Lessons from the Global Economic Crisis: International experts share insights in a high level panel discussion at the 2012 ILC in Geneva

In the plenary hall of the 2012 International Labour Conference in Geneva, a panel of high level experts from South Africa, China, Chile, Belgium, Russia and Australia shared their experiences, the challenges and some lessons learned since the Global Economic Crisis began.

Date issued: 13 June 2012 |
Intervention by Wang Xiaochu, Vice Minister, Ministry of Human Resources and Social Security (China)
China's rapid rate of growth may be slowing down, according to Wang Xiaochu, China's Vice Minister of Human Resources and Social Security. "An economy growing annually by 10% over the past 30 years has a very high cost. We need to change the mode of development, and employment is a priority in that strategy. We will reduce the rate of growth, but we will improve the state of China's economy." The Minister also expressed concern about how the crisis in the Eurozone will be affecting China's growth:

Intervention by Bill Shorten, Minister for Employment (Australia)
A key aspect of Australia's approach to youth unemployment is recognizing that when the economy contracts, it's "last on, first off" for newly hired young people. To deal with that, Bill Shorten, Australia's Minister for Employment told the ILC delegates that Australia now requires "every young person should either be able to find an educational opportunity, a training opportunity, or a job." Australia also used excess revenue from it's booming mining sector to fund programs for the unemployed and disadvantaged.

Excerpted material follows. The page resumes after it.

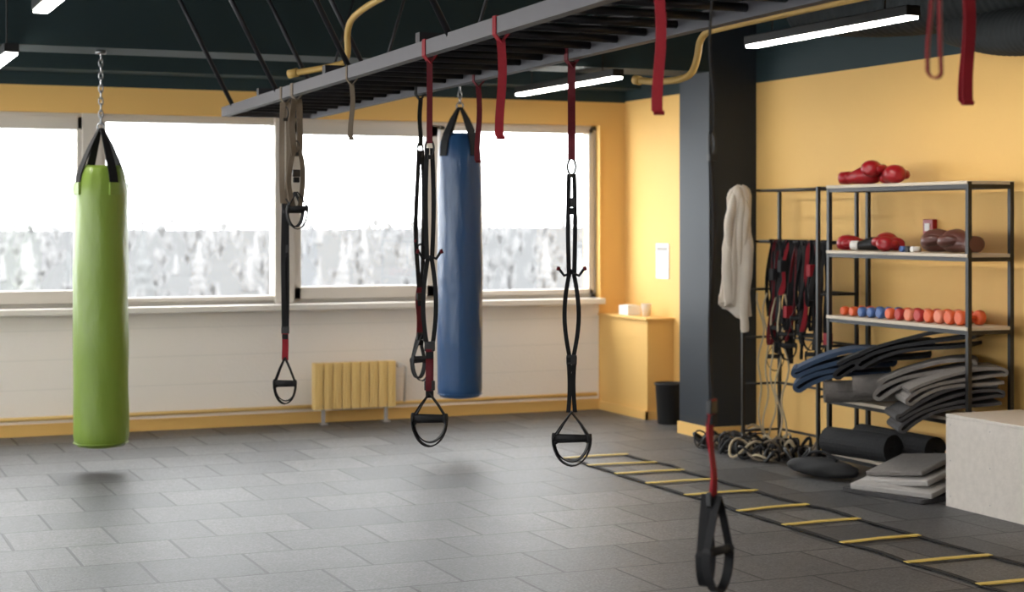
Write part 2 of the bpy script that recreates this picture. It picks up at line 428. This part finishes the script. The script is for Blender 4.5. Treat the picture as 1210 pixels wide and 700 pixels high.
trainer(Rx(8.49), 8.49, [(2.26, 2.0, 'black', .025, 0, 0), (1.98, 1.25, 'black', .026, .012, .014), (1.25, .98, 'redd', .028, .008, .006)],
        1.0, .87, .752, .05, yc+.6, carab=(1.99,), togs=((1.48, .03),), buckles=(1.2, .99))
trainer(Lx(6.49), 6.49, [(2.27, 1.92, 'redd', .024, 0, 0), (1.90, 1.45, 'black', .018, .010, .006), (1.46, 1.06, 'black', .018, .006, .020), (1.08, .90, 'redd', .024, .004, 0)],
        .90, .80, .684, .072, yc, carab=(1.9,), togs=((1.46, .045),), buckles=(1.09, .93), anch='red')
trainer(Rx(6.43), 6.43, [(2.27, 1.86, 'redd', .032, 0, 0), (1.80, 1.37, 'black', .018, .011, .004), (1.40, 1.02, 'black', .018, .006, .024), (1.03, .80, 'black', .018, .014, -.006)],
        .80, .695, .578, .08, yc, carab=(1.83,), togs=((1.385, .052),), buckles=(1.68, 1.02), anch='redd')
trainer(Lx(4.0), 4.0, [(2.27, 1.84, 'black', .010, .004, .003), (1.77, 1.11, 'black', .016, .004, .003), (1.12, .83, 'red', .030, .003, 0)],
        .86, .71, .60, .055, yc+1.02, carab=(1.81,), buckles=(1.10, .85), spread=.16, gr=.012)

def band(x, y, zb, key, w, yaw, sep=.012):
    o = MB('resistance_band'); anchor(o, x, y, w, key)
    W = Vector((math.cos(yaw), math.sin(yaw), 0)); Nn = Vector((-W.y, W.x, 0)); Z = Vector((0, 0, 1)); C = Vector((x, y, 0))
    zt = ZR-.055; pts = []
    for i in range(13): 
        f = i/12; pts.append(C+Z*(zt+(zb+sep-zt)*f)+Nn*sep*(.25+.75*f+.15*math.sin(f*9))+W*.006*math.sin(f*5))
    for i in range(1, 8):
        a = math.pi*i/8; pts.append(C+Z*(zb+sep-sep*math.sin(a))+Nn*sep*math.cos(a))
    for i in range(13):
        f = 1-i/12; pts.append(C+Z*(zt+(zb+sep-zt)*f)-Nn*sep*(.25+.75*f)+W*.006*math.sin(f*5))
    o.ribbon(pts, W, w, .004, key)
    o.done()
band(Lx(7.7), 7.7, 1.99, 'tan', .022, yc)
band(Lx(5.65), 5.65, 1.90, 'red', .032, yc)
band(Rx(7.58), 7.58, 1.886, 'redd', .026, yc)
band(Lx(4.33), 4.33, 1.91, 'red', .030, yc)
band(Lx(2.97), 2.97, 1.907, 'red', .026, yc+1.1, .014)
band(Rx(3.71), 3.71, 1.915, 'red', .030, yc+.2)

# ------------------------------------------------------------------ punching bags
def chain(o, x, y, z0, z1):
    n = max(2, int(round((z1-z0)/.042))); st = (z1-z0)/n
    for i in range(n):
        W = Vector((1, 0, 0)) if i % 2 else Vector((0, 1, 0))
        o.tube(circ(x, y, z0+st*(i+.5), .013, st*.68, W, 12), .0045, 'steel', 6, loop=True)
def bag(x, y, r, zb, zt, zc, key, strapw, down, patch):
    o = MB('punching_bag'); rnd = random.uniform(0, 9)
    prof = [(0.001, zb), (r*.6, zb), (r*.88, zb+.01), (r*.97, zb+.035)]
    N = 30
    for i in range(N+1):
        f = i/N; z = zb+.07+(zt-.16-zb-.07)*f
        rr = r*(1.0+.010*math.sin(f*19+rnd)-.10*max(0, f-.55)**1.3)
        prof.append((rr, z))
    prof += [(r*.92, zt-.11), (r*.86, zt-.06), (r*.76, zt-.02), (r*.68, zt), (r*.62, zt-.015), (0.001, zt-.03)]
    o.lathe(prof, (x, y), key, 64, lambda a, z: 1+.012*math.sin(3*a+z*4+rnd)+.006*math.sin(9*a+z*11)+(.012*math.sin(14*a+rnd) if z > zt-.2 else 0))
    o.tube([(x+r*.985*math.cos(a*math.pi/20), y+r*.985*math.sin(a*math.pi/20), zb+.03) for a in range(40)], .004, key, 6, loop=True)
    o.lathe([(0.001, zb-.006), (.05, zb-.006), (.05, zb+.004), (.001, zb+.004)], (x, y), 'blackm', 20)
    for k in range(4):
        a = math.radians(20+90*k); c_, s_ = math.cos(a), math.sin(a)
        Wt = Vector((-s_, c_, 0))
        pts = [(x+c_*r*.985, y+s_*r*.985, zt-down-.06), (x+c_*r*.975, y+s_*r*.975, zt-.16), (x+c_*r*.94, y+s_*r*.94, zt-.11), (x+c_*r*.89, y+s_*r*.89, zt-.06), (x+c_*r*.79, y+s_*r*.79, zt-.01),
               (x+c_*r*.42, y+s_*r*.42, (zt+zc)/2+.01), (x+c_*.012, y+s_*.012, zc)]
        o.ribbon(pts, Wt, [strapw]*5+[strapw*.8, strapw*.4], .008, 'black')
        if patch:
            m_ = Matrix.Translation((x+c_*r*.975, y+s_*r*.975, zt-down-.06)) @ Matrix.Rotation(a, 4, 'Z')
            o.box(-.006, .010, -strapw*.62, strapw*.62, -.03, .05, key, .003, m_)
    o.tube(circ(x, y, zc+.01, .022, .026, Vector((.92, -.39, 0))), .006, 'steel', 8, loop=True)
    chain(o, x, y, zc+.03, 2.685)
    o.lathe([(.001, 2.68), (.035, 2.68), (.035, 2.699), (.001, 2.699)], (x, y), 'steel', 16)
    o.done()
bag(1.84, 11.06, .174, .15, 1.96, 2.20, 'green', .06, .10, True)
bag(4.32, 11.06, .158, .365, 2.22, 2.40, 'blue', .07, .10, False)

# ------------------------------------------------------------------ radiator
o = MB('radiator')
n = 9; x0, x1 = 3.78, 4.46; st = (x1-x0)/n
for i in range(n):
    a = x0+i*st
    o.box(a+.004, a+st-.004, 12.81, 12.90, .12, .485, 'radi', .005)
    o.box(a+st*.40, a+st*.60, 12.803, 12.82, .15, .46, 'radi', .003)
o.box(x0+.005, x1-.005, 12.83, 12.88, .15, .19, 'radi', .01); o.box(x0+.005, x1-.005, 12.83, 12.88, .43, .47, 'radi', .01)
for xx in (x0+.07, x1-.09):
    o.box(xx, xx+.025, 12.83, 12.86, 0, .16, 'padlight', .003); o.box(xx-.015, xx+.04, 12.81, 12.88, 0, .012, 'padlight', .002)
o.tube([(x1, 12.855, .45), (x1+.08, 12.855, .45), (x1+.1, 12.87, .43), (x1+.1, 12.905, .15)], .012, 'white', 8)
o.box(x1+.02, x1+.06, 12.83, 12.88, .43, .47, 'white', .006)
o.done()

# ------------------------------------------------------------------ corner things
o = MB('trash_can')
o.lathe([(.001, 0), (.085, 0), (.09, .01), (.108, .30), (.114, .305), (.116, .32), (.108, .325), (.100, .318), (.082, .02), (.001, .02)], (6.40, 11.84), 'rubber', 28)
o.done()
o = MB('wall_notice')
o.box(6.592, 6.599, 12.20, 12.42, 1.13, 1.42, 'white'); o.box(6.589, 6.592, 12.22, 12.40, 1.36, 1.39, 'padlight')
for i in range(6): o.box(6.5905, 6.592, 12.22, 12.39, 1.17+i*.03, 1.175+i*.03, 'padlight')
o.done()
o = MB('paper_box'); o.box(6.40, 6.52, 12.55, 12.72, .82, .90, 'white', .004); o.box(6.42, 6.50, 12.58, 12.68, .90, .905, 'sill'); o.done()
o = MB('paper_cup'); o.lathe([(.001, .82), (.032, .82), (.042, .92), (.044, .924), (.040, .92), (.03, .83), (.001, .83)], (6.47, 12.36), 'white', 24); o.done()

# ------------------------------------------------------------------ pipes & duct
def smooth(pts, it=3):
    pts = [Vector(p) for p in pts]
    for _ in range(it):
        q = [pts[0]]
        for a, b_ in zip(pts[:-1], pts[1:]): q += [a*.75+b_*.25, a*.25+b_*.75]
        q.append(pts[-1]); pts = q
    return pts
o = MB('gas_pipe')
o.tube(smooth([(4.54, 8.78, 2.425), (4.58, 8.62, 2.40), (4.68, 8.42, 2.41), (4.71, 8.38, 2.50), (4.72, 8.36, 2.66), (4.72, 8.1, 2.67), (4.72, 5.4, 2.68)]), .020, 'pipe', 12)
o.tube([(4.53, 8.80, 2.428), (4.545, 8.76, 2.42)], .027, 'pipe', 12)
for yy in (6.4, 7.8): o.tube([(4.72, yy, 2.67), (4.72, yy, ZC-.001)], .006, 'rung', 6)
o.done()
o = MB('gas_pipe')
o.tube(smooth([(2.62, 9.3, 2.44), (2.80, 9.12, 2.47), (2.88, 9.08, 2.50), (2.87, 9.1, 2.70), (2.86, 8.8, 2.76), (2.92, 8.2, 2.82), (3.0, 5.4, 2.86)]), .018, 'pipe', 12)
o.tube([(2.60, 9.32, 2.435), (2.64, 9.28, 2.445)], .025, 'pipe', 12)
for yy in (6.4, 7.9): o.tube([(2.95, yy, 2.84), (2.95, yy, ZC-.001)], .006, 'rung', 8)
o.done()
def duct(pts, r, key='teal'):
    o = MB('ventilation_duct'); P = smooth(pts, 4)
    out = [P[0]]; 
    for p in P[1:]:
        while (p-out[-1]).length > .022: out.append(out[-1]+(p-out[-1]).normalized()*.022)
    n_ = len(out)
    o.tube(out, lambda f: r*(1+.045*math.sin(f*(n_-1)*math.pi/1.5)), key, 24); o.done()
duct([(6.32, 4.5, 2.95), (6.32, 7.5, 2.93), (6.3, 8.6, 2.93), (6.25, 9.6, 3.05)], .2, 'ceil')
duct([(5.75, 5.6, 2.60), (5.95, 6.6, 2.60), (6.25, 7.6, 2.64), (6.35, 8.2, 2.78)], .13, 'ceil')

# ------------------------------------------------------------------ storage racks
def post(o, x, y, z1, w=.013): o.box(x-w, x+w, y-w, y+w, 0, z1, 'blackm')
o = MB('shelving_rack')
RX0, RX1, RY0, RY1, RZ = 6.2, 6.5, 7.88, 9.29, 1.83
for x in (RX0, RX1):
    for y in (RY0, RY1): post(o, x, y, RZ)
SH = (.10, .45, .98, 1.40, 1.82)
for z in SH:
    for x in (RX0, RX1): o.box(x-.01, x+.01, RY0, RY1, z-.03, z-.006, 'blackm')
    for y in (RY0, RY1): o.box(RX0, RX1, y-.01, y+.01, z-.03, z-.006, 'blackm')
    o.box(RX0-.02, RX1+.02, RY0-.01, RY1+.01, z-.006, z+.014, 'wood', .003)
o.done()
o = MB('hanging_rack')
QY0, QY1 = 9.42, 10.37
for x in (RX0, RX1):
    for y in (QY0, QY1): post(o, x, y, RZ, .011)
for z in (.12, .45, .78, 1.12, 1.46, 1.82):
    o.tube([(RX1, QY0, z), (RX1, QY1, z)], .009, 'blackm', 8)
    for y in (QY0, QY1): o.tube([(RX0, y, z), (RX1, y, z)], .009, 'blackm', 8)
o.tube([(6.35, QY0, 1.82), (6.35, QY1, 1.82)], .009, 'blackm', 8)
o.tube([(6.33, QY0, 1.46), (6.33, QY1, 1.46)], .011, 'blackm', 8)
o.done()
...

Russia produces many highly qualified university graduates every year, but there is a gap in the job market between what the students learn in school and what is actually needed by employers. "Reform of vocational training is one of the key challenges we face" said Alexander Shokhin, president of the Russian Federation of Industrialists and Entreprenuers

Haroon Bhorat, who advises South Africa's Minister of Finance, told the delegates at the ILC that in a country "starved for jobs" there is a debate over providing decent work right away or employment of any kind. "For the 4.5 million unemployed in South Africa, the cost of providing all of them with decent work in the short run is incredibly high."

Intervention by Luc Coortebeeck, ILO Governing Body (Belgium)
Luc Coortebeeck of Belgium, a member of the ILO's Governing Body, warned that the problem of "precarious work" is growing. "You might have a job, but if it is just a small job perhaps your family can't live on what you earn. It's a growing problem everywhere, even in Europe." And Mr. Coortebeeck added while precarious work is a growing trend, the trend toward unionization is declining.

Intervention by Evelyn Matthei, Minister of Labour and Social Security (Chile)
In Chile, Minister of Labour Evelyn Matthei says while Chile has a relatively low unemployment rate, many of the newly employed are people "coming from other countries illegally. They are working without contracts, social security and often are treated badly." Minister Matthei said Chile is working to find way of bringing new people into the labour market while ensuring their rights are preserved. And the Minister talked about the hard lessons Chile learned from it's own financial crisis of 30 years ago... lessons that helped cushion Chile from the worst effects of the global economic crisis.